| AIM OF THE TASK |
All of the material below is to be returned exactly.

| RECORDED DATA |
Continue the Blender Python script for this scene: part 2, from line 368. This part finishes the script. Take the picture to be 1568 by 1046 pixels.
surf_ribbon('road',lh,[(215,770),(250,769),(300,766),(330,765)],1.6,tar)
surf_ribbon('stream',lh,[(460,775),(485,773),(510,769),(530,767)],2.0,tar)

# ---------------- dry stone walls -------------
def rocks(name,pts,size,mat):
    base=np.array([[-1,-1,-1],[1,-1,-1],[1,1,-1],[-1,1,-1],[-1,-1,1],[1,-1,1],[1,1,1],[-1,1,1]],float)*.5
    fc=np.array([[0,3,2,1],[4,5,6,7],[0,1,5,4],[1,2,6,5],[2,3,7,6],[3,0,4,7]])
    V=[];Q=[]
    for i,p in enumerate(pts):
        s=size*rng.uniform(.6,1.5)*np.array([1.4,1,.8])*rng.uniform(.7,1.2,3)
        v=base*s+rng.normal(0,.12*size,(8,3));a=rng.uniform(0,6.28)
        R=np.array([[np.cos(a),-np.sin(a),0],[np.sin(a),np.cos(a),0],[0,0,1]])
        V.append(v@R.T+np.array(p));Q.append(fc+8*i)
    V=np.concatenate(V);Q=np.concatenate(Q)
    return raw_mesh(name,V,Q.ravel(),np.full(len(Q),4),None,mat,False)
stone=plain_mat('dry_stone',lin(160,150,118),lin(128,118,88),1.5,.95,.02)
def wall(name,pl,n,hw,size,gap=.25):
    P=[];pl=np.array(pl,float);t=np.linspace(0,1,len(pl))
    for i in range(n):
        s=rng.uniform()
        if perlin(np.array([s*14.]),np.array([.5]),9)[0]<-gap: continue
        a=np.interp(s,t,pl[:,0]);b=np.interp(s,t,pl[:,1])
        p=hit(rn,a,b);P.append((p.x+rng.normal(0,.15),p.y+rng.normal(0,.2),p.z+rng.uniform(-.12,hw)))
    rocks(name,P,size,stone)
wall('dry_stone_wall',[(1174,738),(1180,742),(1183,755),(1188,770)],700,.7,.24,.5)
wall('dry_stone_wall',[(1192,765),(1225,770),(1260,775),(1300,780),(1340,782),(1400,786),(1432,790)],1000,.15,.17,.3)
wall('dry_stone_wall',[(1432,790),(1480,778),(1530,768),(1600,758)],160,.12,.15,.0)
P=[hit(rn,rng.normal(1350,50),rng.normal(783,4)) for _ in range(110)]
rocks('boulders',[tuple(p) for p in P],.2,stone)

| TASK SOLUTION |
Continue the Blender Python script for this scene: part 2, from line 368. This part finishes the script. Take the picture to be 1568 by 1046 pixels.
surf_ribbon('road',lh,[(215,770),(250,769),(300,766),(330,765)],1.6,tar)
surf_ribbon('stream',lh,[(460,775),(485,773),(510,769),(530,767)],2.0,tar)

# ---------------- dry stone walls -------------
def rocks(name,pts,size,mat):
    base=np.array([[-1,-1,-1],[1,-1,-1],[1,1,-1],[-1,1,-1],[-1,-1,1],[1,-1,1],[1,1,1],[-1,1,1]],float)*.5
    fc=np.array([[0,3,2,1],[4,5,6,7],[0,1,5,4],[1,2,6,5],[2,3,7,6],[3,0,4,7]])
    V=[];Q=[]
    for i,p in enumerate(pts):
        s=size*rng.uniform(.6,1.5)*np.array([1.4,1,.8])*rng.uniform(.7,1.2,3)
        v=base*s+rng.normal(0,.12*size,(8,3));a=rng.uniform(0,6.28)
        R=np.array([[np.cos(a),-np.sin(a),0],[np.sin(a),np.cos(a),0],[0,0,1]])
        V.append(v@R.T+np.array(p));Q.append(fc+8*i)
    V=np.concatenate(V);Q=np.concatenate(Q)
    return raw_mesh(name,V,Q.ravel(),np.full(len(Q),4),None,mat,False)
stone=plain_mat('dry_stone',lin(160,150,118),lin(128,118,88),1.5,.95,.02)
def wall(name,pl,n,hw,size,gap=.25):
    P=[];pl=np.array(pl,float);t=np.linspace(0,1,len(pl))
    for i in range(n):
        s=rng.uniform()
        if perlin(np.array([s*14.]),np.array([.5]),9)[0]<-gap: continue
        a=np.interp(s,t,pl[:,0]);b=np.interp(s,t,pl[:,1])
        p=hit(rn,a,b);P.append((p.x+rng.normal(0,.15),p.y+rng.normal(0,.2),p.z+rng.uniform(-.12,hw)))
    rocks(name,P,size,stone)
wall('dry_stone_wall',[(1174,738),(1180,742),(1183,755),(1188,770)],700,.7,.24,.5)
wall('dry_stone_wall',[(1192,765),(1225,770),(1260,775),(1300,780),(1340,782),(1400,786),(1432,790)],1000,.15,.17,.3)
wall('dry_stone_wall',[(1432,790),(1480,778),(1530,768),(1600,758)],160,.12,.15,.0)
P=[hit(rn,rng.normal(1350,50),rng.normal(783,4)) for _ in range(110)]
rocks('boulders',[tuple(p) for p in P],.2,stone)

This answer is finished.